Picnic in France

Long ago, my boyfriend and I backpacked our way across Europe. We flew into Amsterdam and saw the Anne Frank house and the Red Light district. Since he was Norwegian, we next went to Norway and spent the coldest week in August that I’ve ever known. Then we popped over to Sweden and stayed in a hostel, where the bathrooms were unisex. It’s a strange feeling to be sitting on the toilet and to notice the feet in the next stall pointing in the wrong direction.

Then we went to Denmark and spent an uncomfortable day on the beach, because all I had was a one-piece suit and the females on the beach were topless – little girls, old ladies, and everyone in between. Even though my boyfriend and another guy we’d met wanted me to go topless, I didn’t think the top half of my suit dangling down around my hips would look too great. I’d simply look American.

From there we toured Germany and then Switzerland.
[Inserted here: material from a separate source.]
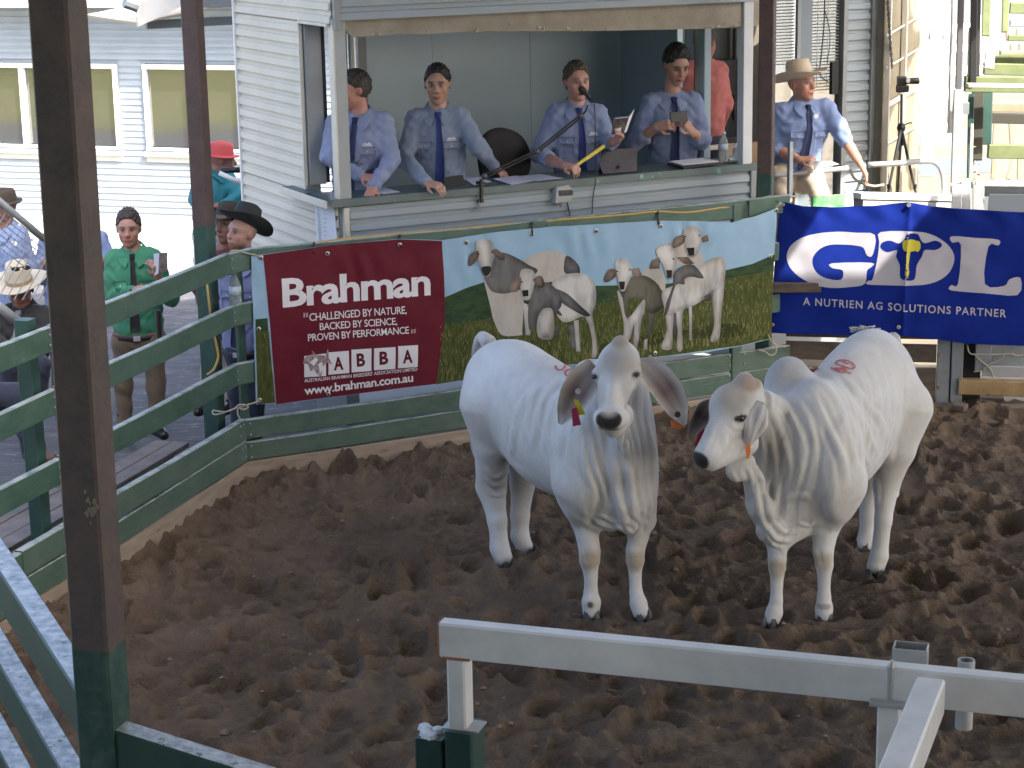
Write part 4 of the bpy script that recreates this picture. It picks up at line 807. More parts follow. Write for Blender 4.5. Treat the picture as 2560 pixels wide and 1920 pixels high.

People asked if we were Americans, but Marcus lied and said we were Scandinavian, because of all the Bush Go Home signs we saw. It was 1983, so the older Bush.

We were traveling on the cheap. I was a poor school teacher and Marcus was a draftsman for an architect.  We had our Eurail passes and we camped most nights unless we were on the train or in a hostel. Marcus could sleep anywhere because he’d served in Viet Nam. I was a light sleeper and had restless nights while the train chugged along.

The one thing we did agree on was a simple midday meal of a bottle of wine, a loaf of bread, a hunk of cheese, and some pâté from the local butcher shop.  After Switzerland, we had a good supply of chocolate for dessert.  We would picnic in the town squares or wherever we could find a place to sit and eat our feast.

When we got to France, we gathered up our usual menu and sat down across from the butcher shop to eat.  The pâté in a tiny paper package was a darker color than I was used to. It tasted a bit different as well.  It was a sharper taste.

“Do you think the pâté tastes weird?” I asked.

“Maybe a little,” Marcus said as he spread some more on a bit of bread.

I looked back at the butcher shop, wondering what the words on the building meant, chevaline? I knew Spanish and the two languages were similar, but there was no word close to that in Spanish.

Then I saw it above the doorway, an iron horse shoe. When we asked for pâté, the butcher had pointed at different things asking us which one we wanted. We had pointed and said pâté a couple of times.

Oh, it was pâté all right, but not made from duck or goose liver. We were eating horse liver. 

A revered animal in America, horse was not for eating. We couldn’t stomach the pâté once we knew what it was.

Horse is caballo in Spanish, nothing like cheval or chevaline in French.